4/18
So much anxiety hovers about all the things I set in my mind, and judge myself for not doing. But I have done some cool things.
Today I designed the outfits grid to add to my zine, and posted on instagram. Went for walk along my usual Myrtle to Cartegena route. Jocelyn bought a pre-order for my album CD, since I set up a Bandcamp yesterday. My goal is to re-record the songs by 4/30, so I spent a few hours trying to perfect 'Cigarette song', 'Maybe it's strange', and 'Complete.' Still not 100% about Complete, but it's better. My hand got cramped a lot, and now my fingertips are sore, but it's satisfying to know I made some music today. Even freestyled a little tune, which I may include as a bonus clip.
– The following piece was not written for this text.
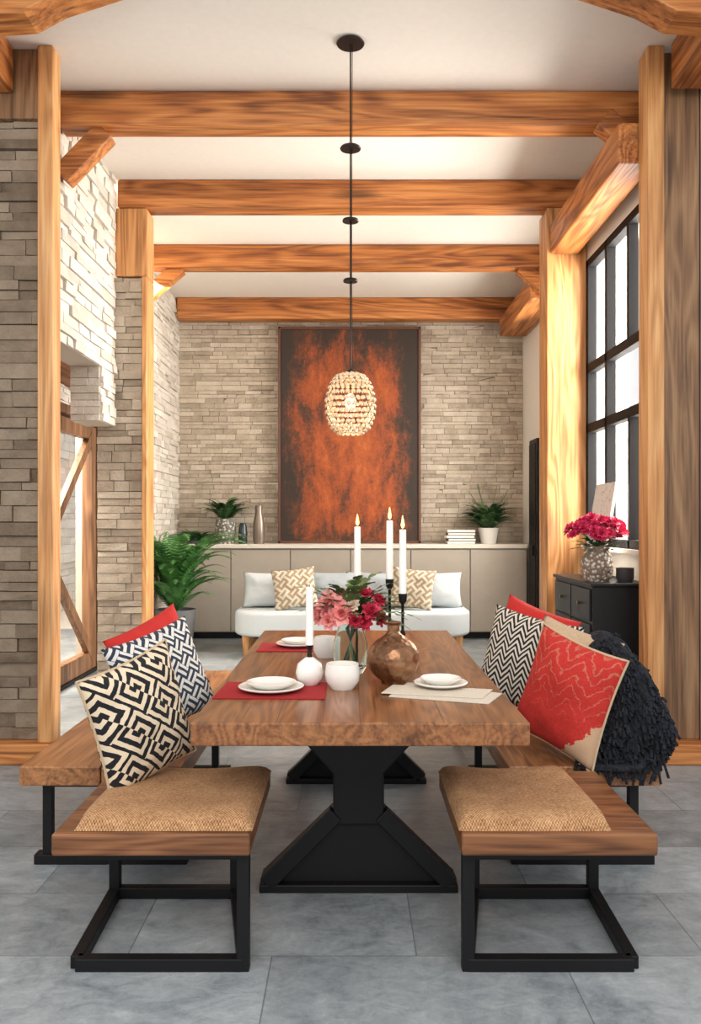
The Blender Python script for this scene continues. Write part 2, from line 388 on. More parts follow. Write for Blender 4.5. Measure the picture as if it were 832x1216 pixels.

For dinner, I made us vegetarian curry stew, which I currently smell like (garlic, curry, turmeric mainly), along with soft-boiled eggs, rice, & chopped mint. It is still one of my favorite meals to make and eat. I video called Kay while eating, and we had one of out more positive and light conversations, as I don't think we felt like talking about difficult things. She's been reading lots of manga and watching anime, and also teaching online. While we were talking she drew comics that have been her daily activity with Josh, who shares her love of sequential, animated art. I'm inspired by their interaction, and encouraged by her ordering me to finish my CD and zine to mail them both to her.
Now I am in need of a shower, and attempting to articulate this lingering mood from yesterday, mixed with today's lightness. I went on a zoom call with several of the women from community group around 5pm. When I got on, all I wanted to do was leave - we chatted a bit then my social meter dipped. But Steph lead us to share about what's happening with us spiritually/personally, and everyone started relating to feeling left out of God's blessing or not enough. Of course I related, but I didn't want to open up - a stubborn silence or resistance had prevented me from speaking. I kept a cool face and when Jezy asked how I was, I could only mention my lack of excitement for my morning devotional time lately.
I know it's partially pride, or entirely.
I don't want to give answers like everyone. Also I am not entirely sure how I'm doing. I'm still falling into obsessiveness about my ex, have low dips of esteem about my art and appearance, can't seem to cry, have been creating more than usual, enjoying time with siblings, and am physically healthy. Hard to say it's 50/50 good and bad - objectively, I don't like things, but my mood isn't always down.
I wish I did say more. It does affect the group, and I don't want to have a negative influence that causes silence. Just frustratingly prideful and confused.